### [WHAT YOU NEED TO DO]
Repeat the whole listing below, word for word.

### [COLLECTED MATERIAL]
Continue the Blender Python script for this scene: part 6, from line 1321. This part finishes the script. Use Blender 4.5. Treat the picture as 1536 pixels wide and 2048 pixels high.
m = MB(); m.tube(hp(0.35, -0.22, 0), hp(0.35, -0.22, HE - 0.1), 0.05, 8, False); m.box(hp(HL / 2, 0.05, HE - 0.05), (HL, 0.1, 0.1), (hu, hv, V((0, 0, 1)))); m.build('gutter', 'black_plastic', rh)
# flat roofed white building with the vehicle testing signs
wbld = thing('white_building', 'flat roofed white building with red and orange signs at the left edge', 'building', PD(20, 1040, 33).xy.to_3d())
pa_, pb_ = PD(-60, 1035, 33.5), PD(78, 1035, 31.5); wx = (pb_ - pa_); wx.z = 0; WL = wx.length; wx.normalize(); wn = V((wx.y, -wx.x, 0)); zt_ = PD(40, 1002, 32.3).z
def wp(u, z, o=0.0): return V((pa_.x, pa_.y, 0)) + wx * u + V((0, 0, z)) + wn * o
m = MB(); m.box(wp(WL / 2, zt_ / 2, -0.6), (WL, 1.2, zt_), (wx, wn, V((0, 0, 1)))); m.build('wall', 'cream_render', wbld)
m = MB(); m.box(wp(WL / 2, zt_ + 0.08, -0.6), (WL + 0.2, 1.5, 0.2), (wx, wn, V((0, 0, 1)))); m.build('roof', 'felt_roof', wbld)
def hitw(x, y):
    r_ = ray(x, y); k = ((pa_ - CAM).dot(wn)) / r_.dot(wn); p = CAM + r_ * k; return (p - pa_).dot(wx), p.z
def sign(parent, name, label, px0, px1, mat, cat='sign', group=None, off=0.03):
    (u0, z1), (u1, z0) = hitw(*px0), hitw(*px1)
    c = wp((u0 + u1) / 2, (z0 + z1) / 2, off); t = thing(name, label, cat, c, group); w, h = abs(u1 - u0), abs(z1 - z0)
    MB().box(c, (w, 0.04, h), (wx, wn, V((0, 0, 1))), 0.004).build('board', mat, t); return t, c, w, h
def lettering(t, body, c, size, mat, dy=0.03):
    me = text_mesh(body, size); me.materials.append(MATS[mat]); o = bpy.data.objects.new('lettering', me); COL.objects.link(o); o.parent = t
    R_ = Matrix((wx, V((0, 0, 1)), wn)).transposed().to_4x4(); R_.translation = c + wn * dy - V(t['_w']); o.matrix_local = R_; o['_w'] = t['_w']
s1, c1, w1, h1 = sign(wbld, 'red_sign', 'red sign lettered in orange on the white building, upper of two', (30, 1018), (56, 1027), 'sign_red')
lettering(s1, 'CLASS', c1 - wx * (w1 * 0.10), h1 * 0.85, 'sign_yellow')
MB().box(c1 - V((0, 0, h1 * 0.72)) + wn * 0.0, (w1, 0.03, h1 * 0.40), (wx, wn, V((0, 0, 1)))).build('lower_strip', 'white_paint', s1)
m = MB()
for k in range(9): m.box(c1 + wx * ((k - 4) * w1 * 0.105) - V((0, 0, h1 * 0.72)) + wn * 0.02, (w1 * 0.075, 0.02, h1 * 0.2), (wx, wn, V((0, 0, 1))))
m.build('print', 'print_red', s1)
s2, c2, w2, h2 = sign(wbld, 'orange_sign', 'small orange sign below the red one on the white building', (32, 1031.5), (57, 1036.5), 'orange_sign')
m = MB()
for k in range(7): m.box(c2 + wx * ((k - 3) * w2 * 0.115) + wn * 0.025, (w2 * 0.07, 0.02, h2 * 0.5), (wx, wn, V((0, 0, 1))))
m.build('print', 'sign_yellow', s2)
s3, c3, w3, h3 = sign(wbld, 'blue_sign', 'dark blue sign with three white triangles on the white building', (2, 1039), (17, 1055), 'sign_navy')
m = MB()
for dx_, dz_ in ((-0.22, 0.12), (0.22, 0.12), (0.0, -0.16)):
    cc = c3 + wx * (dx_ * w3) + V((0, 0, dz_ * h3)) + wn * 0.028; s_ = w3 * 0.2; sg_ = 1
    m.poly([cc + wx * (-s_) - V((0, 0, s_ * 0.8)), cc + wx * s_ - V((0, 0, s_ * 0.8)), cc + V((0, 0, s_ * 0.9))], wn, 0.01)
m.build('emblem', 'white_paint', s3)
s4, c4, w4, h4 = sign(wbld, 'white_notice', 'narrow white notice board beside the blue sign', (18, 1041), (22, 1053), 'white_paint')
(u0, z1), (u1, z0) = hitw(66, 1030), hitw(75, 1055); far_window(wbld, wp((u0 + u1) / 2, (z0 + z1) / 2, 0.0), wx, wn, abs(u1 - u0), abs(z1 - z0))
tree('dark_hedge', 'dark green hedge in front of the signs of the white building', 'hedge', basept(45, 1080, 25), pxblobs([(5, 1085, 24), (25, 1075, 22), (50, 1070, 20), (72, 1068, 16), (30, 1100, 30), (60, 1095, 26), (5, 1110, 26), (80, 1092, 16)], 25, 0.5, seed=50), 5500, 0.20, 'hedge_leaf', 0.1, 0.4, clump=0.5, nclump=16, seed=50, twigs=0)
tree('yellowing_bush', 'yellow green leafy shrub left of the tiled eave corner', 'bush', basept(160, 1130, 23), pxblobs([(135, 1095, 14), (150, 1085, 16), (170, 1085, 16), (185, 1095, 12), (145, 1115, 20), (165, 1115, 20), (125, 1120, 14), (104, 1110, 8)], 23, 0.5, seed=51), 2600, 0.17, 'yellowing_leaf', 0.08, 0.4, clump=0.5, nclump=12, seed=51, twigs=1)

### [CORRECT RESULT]
Continue the Blender Python script for this scene: part 6, from line 1321. This part finishes the script. Use Blender 4.5. Treat the picture as 1536 pixels wide and 2048 pixels high.
m = MB(); m.tube(hp(0.35, -0.22, 0), hp(0.35, -0.22, HE - 0.1), 0.05, 8, False); m.box(hp(HL / 2, 0.05, HE - 0.05), (HL, 0.1, 0.1), (hu, hv, V((0, 0, 1)))); m.build('gutter', 'black_plastic', rh)
# flat roofed white building with the vehicle testing signs
wbld = thing('white_building', 'flat roofed white building with red and orange signs at the left edge', 'building', PD(20, 1040, 33).xy.to_3d())
pa_, pb_ = PD(-60, 1035, 33.5), PD(78, 1035, 31.5); wx = (pb_ - pa_); wx.z = 0; WL = wx.length; wx.normalize(); wn = V((wx.y, -wx.x, 0)); zt_ = PD(40, 1002, 32.3).z
def wp(u, z, o=0.0): return V((pa_.x, pa_.y, 0)) + wx * u + V((0, 0, z)) + wn * o
m = MB(); m.box(wp(WL / 2, zt_ / 2, -0.6), (WL, 1.2, zt_), (wx, wn, V((0, 0, 1)))); m.build('wall', 'cream_render', wbld)
m = MB(); m.box(wp(WL / 2, zt_ + 0.08, -0.6), (WL + 0.2, 1.5, 0.2), (wx, wn, V((0, 0, 1)))); m.build('roof', 'felt_roof', wbld)
def hitw(x, y):
    r_ = ray(x, y); k = ((pa_ - CAM).dot(wn)) / r_.dot(wn); p = CAM + r_ * k; return (p - pa_).dot(wx), p.z
def sign(parent, name, label, px0, px1, mat, cat='sign', group=None, off=0.03):
    (u0, z1), (u1, z0) = hitw(*px0), hitw(*px1)
    c = wp((u0 + u1) / 2, (z0 + z1) / 2, off); t = thing(name, label, cat, c, group); w, h = abs(u1 - u0), abs(z1 - z0)
    MB().box(c, (w, 0.04, h), (wx, wn, V((0, 0, 1))), 0.004).build('board', mat, t); return t, c, w, h
def lettering(t, body, c, size, mat, dy=0.03):
    me = text_mesh(body, size); me.materials.append(MATS[mat]); o = bpy.data.objects.new('lettering', me); COL.objects.link(o); o.parent = t
    R_ = Matrix((wx, V((0, 0, 1)), wn)).transposed().to_4x4(); R_.translation = c + wn * dy - V(t['_w']); o.matrix_local = R_; o['_w'] = t['_w']
s1, c1, w1, h1 = sign(wbld, 'red_sign', 'red sign lettered in orange on the white building, upper of two', (30, 1018), (56, 1027), 'sign_red')
lettering(s1, 'CLASS', c1 - wx * (w1 * 0.10), h1 * 0.85, 'sign_yellow')
MB().box(c1 - V((0, 0, h1 * 0.72)) + wn * 0.0, (w1, 0.03, h1 * 0.40), (wx, wn, V((0, 0, 1)))).build('lower_strip', 'white_paint', s1)
m = MB()
for k in range(9): m.box(c1 + wx * ((k - 4) * w1 * 0.105) - V((0, 0, h1 * 0.72)) + wn * 0.02, (w1 * 0.075, 0.02, h1 * 0.2), (wx, wn, V((0, 0, 1))))
m.build('print', 'print_red', s1)
s2, c2, w2, h2 = sign(wbld, 'orange_sign', 'small orange sign below the red one on the white building', (32, 1031.5), (57, 1036.5), 'orange_sign')
m = MB()
for k in range(7): m.box(c2 + wx * ((k - 3) * w2 * 0.115) + wn * 0.025, (w2 * 0.07, 0.02, h2 * 0.5), (wx, wn, V((0, 0, 1))))
m.build('print', 'sign_yellow', s2)
s3, c3, w3, h3 = sign(wbld, 'blue_sign', 'dark blue sign with three white triangles on the white building', (2, 1039), (17, 1055), 'sign_navy')
m = MB()
for dx_, dz_ in ((-0.22, 0.12), (0.22, 0.12), (0.0, -0.16)):
    cc = c3 + wx * (dx_ * w3) + V((0, 0, dz_ * h3)) + wn * 0.028; s_ = w3 * 0.2; sg_ = 1
    m.poly([cc + wx * (-s_) - V((0, 0, s_ * 0.8)), cc + wx * s_ - V((0, 0, s_ * 0.8)), cc + V((0, 0, s_ * 0.9))], wn, 0.01)
m.build('emblem', 'white_paint', s3)
s4, c4, w4, h4 = sign(wbld, 'white_notice', 'narrow white notice board beside the blue sign', (18, 1041), (22, 1053), 'white_paint')
(u0, z1), (u1, z0) = hitw(66, 1030), hitw(75, 1055); far_window(wbld, wp((u0 + u1) / 2, (z0 + z1) / 2, 0.0), wx, wn, abs(u1 - u0), abs(z1 - z0))
tree('dark_hedge', 'dark green hedge in front of the signs of the white building', 'hedge', basept(45, 1080, 25), pxblobs([(5, 1085, 24), (25, 1075, 22), (50, 1070, 20), (72, 1068, 16), (30, 1100, 30), (60, 1095, 26), (5, 1110, 26), (80, 1092, 16)], 25, 0.5, seed=50), 5500, 0.20, 'hedge_leaf', 0.1, 0.4, clump=0.5, nclump=16, seed=50, twigs=0)
tree('yellowing_bush', 'yellow green leafy shrub left of the tiled eave corner', 'bush', basept(160, 1130, 23), pxblobs([(135, 1095, 14), (150, 1085, 16), (170, 1085, 16), (185, 1095, 12), (145, 1115, 20), (165, 1115, 20), (125, 1120, 14), (104, 1110, 8)], 23, 0.5, seed=51), 2600, 0.17, 'yellowing_leaf', 0.08, 0.4, clump=0.5, nclump=12, seed=51, twigs=1)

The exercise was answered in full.